View Document
When news of George W. Bush's drunken driving arrest surfaced during the final week of the 2000 presidential campaign, Republicans tried to dismiss it as one of those "youthful indiscretions" Bush had steadfastly refused to discuss. Of course, when he got popped in Kennebunkport in 1976, Bush was 30 years old, hardly a kid.
Vice President Dick Cheney, on the other hand, could actually argue that his two DWIs came when he was young and reckless.
Court and police records obtained by The Smoking Gun show that Cheney was convicted of drunk driving twice during an eight-month period in the early 1960s in his home state of Wyoming. The two convictions came when Cheney was 21 and 22 and resulted in fines and a brief suspension of his driver's license.
On November 2, in the wake of the Bush DWI discovery, a Cheney spokesperson told reporters that the vice presidential candidate also had a rap sheet. But the Bush-Cheney campaign refused to provide any further details about the DWI busts. So TSG will now handle that chore.
Cheney first privately disclosed the arrests in 1989, after he had been nominated for Secretary of Defense. According to an account in Bob Woodward's "The Commanders," Cheney told members of the Senate Armed Services committee about the DWI arrests during a closed confirmation hearing. Cheney told the senators that he believed it would be best to publicly disclose the busts. But Armed Services committee members said there was no need for the disclosure and subsequently confirmed Cheney in a 20-0 vote.
Following the May 1991 publication of Woodward's book, there was no mention of Cheney's arrests until the brief confirmation offered by the candidate's spokesperson last November. But the vice president himself mentioned his rap sheet in an interview in the current issue (dated May 7) of The New Yorker. Cheney noted that after dropping out of Yale in early 1961, he found himself "working, building power lines, having been in a couple of scrapes with the law." The busts, he said, made him "think about where I was and where I was headed. I was headed down a bad road, if I continued on that course."

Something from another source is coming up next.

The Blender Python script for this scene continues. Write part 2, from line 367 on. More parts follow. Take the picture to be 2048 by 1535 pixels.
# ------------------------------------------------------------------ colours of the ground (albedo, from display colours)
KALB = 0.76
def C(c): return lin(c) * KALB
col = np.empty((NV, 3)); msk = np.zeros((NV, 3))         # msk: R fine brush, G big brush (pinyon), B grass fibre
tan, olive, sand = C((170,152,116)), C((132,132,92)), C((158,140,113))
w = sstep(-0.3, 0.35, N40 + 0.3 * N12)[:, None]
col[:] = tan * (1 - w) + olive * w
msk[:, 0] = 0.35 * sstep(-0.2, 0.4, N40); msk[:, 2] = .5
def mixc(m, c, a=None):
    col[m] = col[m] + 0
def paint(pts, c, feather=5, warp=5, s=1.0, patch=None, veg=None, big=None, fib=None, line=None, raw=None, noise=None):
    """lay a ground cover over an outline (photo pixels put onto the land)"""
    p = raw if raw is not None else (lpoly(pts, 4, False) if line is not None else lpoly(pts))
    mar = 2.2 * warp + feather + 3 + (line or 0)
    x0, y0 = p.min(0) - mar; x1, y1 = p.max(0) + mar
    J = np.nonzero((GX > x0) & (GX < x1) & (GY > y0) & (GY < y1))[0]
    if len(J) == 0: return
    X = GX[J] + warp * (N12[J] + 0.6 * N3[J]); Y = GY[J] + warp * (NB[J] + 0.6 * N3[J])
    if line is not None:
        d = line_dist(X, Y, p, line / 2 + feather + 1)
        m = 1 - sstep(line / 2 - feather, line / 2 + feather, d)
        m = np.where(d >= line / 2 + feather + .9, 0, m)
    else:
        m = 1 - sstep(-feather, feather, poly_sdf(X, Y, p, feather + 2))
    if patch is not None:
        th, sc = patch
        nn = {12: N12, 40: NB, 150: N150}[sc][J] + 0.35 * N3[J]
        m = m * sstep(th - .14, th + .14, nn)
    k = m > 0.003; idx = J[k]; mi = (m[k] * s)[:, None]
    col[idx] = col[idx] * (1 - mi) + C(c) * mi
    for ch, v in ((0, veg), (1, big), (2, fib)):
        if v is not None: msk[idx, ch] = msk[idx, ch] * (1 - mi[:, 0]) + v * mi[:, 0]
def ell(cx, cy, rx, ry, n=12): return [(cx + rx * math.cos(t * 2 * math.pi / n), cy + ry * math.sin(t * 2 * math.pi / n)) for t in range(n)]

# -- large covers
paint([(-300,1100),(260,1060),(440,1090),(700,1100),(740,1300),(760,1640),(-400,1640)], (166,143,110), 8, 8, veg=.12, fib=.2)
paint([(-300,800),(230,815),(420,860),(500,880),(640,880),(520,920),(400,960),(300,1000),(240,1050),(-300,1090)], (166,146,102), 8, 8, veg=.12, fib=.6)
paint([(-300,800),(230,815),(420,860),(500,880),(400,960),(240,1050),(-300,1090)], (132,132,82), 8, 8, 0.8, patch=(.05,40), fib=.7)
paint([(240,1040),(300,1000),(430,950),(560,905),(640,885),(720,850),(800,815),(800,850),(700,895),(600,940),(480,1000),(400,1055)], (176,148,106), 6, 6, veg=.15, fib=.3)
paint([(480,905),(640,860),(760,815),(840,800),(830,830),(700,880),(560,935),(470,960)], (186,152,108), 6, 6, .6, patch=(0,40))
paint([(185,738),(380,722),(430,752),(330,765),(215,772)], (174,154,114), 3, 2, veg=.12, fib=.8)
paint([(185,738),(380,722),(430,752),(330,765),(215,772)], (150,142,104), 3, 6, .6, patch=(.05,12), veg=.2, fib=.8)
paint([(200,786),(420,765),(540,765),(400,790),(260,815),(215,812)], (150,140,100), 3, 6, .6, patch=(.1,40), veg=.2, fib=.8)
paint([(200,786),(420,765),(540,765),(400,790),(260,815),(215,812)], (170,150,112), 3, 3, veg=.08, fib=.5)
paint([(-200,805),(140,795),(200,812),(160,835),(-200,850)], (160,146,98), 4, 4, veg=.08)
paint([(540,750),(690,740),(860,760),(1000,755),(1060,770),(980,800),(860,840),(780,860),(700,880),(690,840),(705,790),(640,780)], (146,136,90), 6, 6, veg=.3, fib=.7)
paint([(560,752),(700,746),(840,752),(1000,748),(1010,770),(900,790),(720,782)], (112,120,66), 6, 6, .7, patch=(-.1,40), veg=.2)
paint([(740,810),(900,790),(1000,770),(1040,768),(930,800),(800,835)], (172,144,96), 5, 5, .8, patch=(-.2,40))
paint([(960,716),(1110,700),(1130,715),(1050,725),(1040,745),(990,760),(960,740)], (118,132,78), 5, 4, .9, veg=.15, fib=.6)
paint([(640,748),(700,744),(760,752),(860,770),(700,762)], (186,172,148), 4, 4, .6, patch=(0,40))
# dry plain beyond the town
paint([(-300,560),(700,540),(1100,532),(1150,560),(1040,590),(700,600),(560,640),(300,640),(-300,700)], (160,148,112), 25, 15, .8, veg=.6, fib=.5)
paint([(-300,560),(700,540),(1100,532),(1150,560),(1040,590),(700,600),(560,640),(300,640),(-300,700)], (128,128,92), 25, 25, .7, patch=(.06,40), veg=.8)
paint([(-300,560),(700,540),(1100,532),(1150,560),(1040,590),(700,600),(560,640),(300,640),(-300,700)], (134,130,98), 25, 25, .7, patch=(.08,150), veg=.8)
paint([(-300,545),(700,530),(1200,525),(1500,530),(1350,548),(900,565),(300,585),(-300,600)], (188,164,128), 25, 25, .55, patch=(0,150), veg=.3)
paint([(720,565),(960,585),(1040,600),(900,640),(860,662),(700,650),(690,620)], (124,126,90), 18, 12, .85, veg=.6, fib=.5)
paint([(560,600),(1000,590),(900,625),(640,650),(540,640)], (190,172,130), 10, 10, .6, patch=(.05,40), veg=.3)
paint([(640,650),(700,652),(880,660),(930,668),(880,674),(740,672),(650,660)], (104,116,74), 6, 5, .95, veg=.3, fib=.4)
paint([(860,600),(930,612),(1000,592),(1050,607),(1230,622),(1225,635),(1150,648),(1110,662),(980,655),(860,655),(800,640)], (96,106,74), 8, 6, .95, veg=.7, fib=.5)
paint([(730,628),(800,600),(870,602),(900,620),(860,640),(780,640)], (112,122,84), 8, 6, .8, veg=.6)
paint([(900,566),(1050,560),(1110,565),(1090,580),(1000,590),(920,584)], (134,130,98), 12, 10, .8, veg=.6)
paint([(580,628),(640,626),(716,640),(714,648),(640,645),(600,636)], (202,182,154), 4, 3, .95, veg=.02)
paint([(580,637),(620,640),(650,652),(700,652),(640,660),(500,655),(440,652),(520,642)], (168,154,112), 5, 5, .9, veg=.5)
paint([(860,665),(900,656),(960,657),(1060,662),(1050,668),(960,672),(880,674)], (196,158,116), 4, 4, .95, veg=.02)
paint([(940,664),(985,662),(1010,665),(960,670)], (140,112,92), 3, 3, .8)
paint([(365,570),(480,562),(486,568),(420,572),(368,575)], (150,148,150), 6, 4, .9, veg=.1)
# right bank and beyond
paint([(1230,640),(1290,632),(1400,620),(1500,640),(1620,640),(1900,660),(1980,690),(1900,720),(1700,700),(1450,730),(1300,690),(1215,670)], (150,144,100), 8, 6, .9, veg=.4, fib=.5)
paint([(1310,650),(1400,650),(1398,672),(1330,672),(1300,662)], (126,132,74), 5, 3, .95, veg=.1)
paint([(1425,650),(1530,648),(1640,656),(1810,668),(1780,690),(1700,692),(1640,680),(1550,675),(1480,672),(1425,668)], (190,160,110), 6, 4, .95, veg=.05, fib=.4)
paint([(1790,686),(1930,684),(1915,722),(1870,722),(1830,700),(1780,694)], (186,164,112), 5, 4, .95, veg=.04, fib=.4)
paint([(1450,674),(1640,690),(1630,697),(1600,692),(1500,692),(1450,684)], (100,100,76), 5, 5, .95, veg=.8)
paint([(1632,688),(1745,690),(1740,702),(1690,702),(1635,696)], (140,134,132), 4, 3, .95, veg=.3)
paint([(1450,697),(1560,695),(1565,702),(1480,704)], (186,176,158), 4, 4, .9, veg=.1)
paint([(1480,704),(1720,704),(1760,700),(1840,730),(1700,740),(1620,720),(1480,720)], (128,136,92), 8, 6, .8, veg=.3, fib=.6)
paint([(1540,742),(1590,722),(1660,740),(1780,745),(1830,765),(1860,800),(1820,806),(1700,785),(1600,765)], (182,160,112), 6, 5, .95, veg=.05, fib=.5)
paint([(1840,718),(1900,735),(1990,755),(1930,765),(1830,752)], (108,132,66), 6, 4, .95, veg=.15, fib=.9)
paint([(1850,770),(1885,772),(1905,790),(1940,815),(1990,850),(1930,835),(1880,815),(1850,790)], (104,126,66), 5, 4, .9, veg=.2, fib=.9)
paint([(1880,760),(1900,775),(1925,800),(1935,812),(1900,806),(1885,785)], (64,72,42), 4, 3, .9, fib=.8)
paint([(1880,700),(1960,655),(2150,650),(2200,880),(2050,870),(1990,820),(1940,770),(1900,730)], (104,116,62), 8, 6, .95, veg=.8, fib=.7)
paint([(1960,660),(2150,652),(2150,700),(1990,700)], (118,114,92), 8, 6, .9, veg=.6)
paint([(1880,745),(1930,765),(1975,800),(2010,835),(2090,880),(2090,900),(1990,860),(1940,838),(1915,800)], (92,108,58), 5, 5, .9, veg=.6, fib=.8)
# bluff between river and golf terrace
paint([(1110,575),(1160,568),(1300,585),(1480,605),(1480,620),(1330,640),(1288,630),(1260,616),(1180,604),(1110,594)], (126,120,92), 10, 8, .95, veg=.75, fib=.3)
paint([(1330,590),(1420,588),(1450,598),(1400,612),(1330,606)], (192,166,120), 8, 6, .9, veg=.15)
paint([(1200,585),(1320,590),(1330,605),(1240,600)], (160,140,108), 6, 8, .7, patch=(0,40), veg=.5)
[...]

Cheney's first DWI conviction came in November 1962 when he was 21. According to this docket from Cheyenne's Municipal Court, Cheney was nailed for drunkenness and "operating motor vehicle while intoxicated." A Cheyenne Police Judge found Cheney guilty of the two charges and hit him with a 30-day suspension of his driver's license. Cheney also had to forfeit a $150 bond posted at the time of his arrest. Further information about the case--such as the defendant's blood alcohol content or whether Cheney was jailed following the bust--is unavailable since other court records from that period have been destroyed, according to Wyoming officials.
Details of Cheney's second Wyoming arrest, in July 1963, have also fallen victim to time and records destruction practices at the local Municipal Court. But a police arrest card (similar to the one that haunted Dubya) maintained by the Rock Springs Police Department shows that Cheney was fined $100 for his second DWI conviction. The card lists the charge against Cheney, who was then working as a groundman laying power lines, as "11-44," the criminal code classification for drunken driving, according to Police Chief Neil Kourbelas.
At the time of the Rock Springs arrest, Kourbelas said that local cops and judges would not have known that young Cheney was a boozing 'n driving recidivist. The police department, Kourbelas said, "wouldn't have had the ability to automatically check with other jurisdictions to find out if anyone had had prior arrests or convictions. We could have arrested Jack the Ripper back then and had no idea what he had done."
Since that second Wyoming arrest, Cheney has kept his nose clean.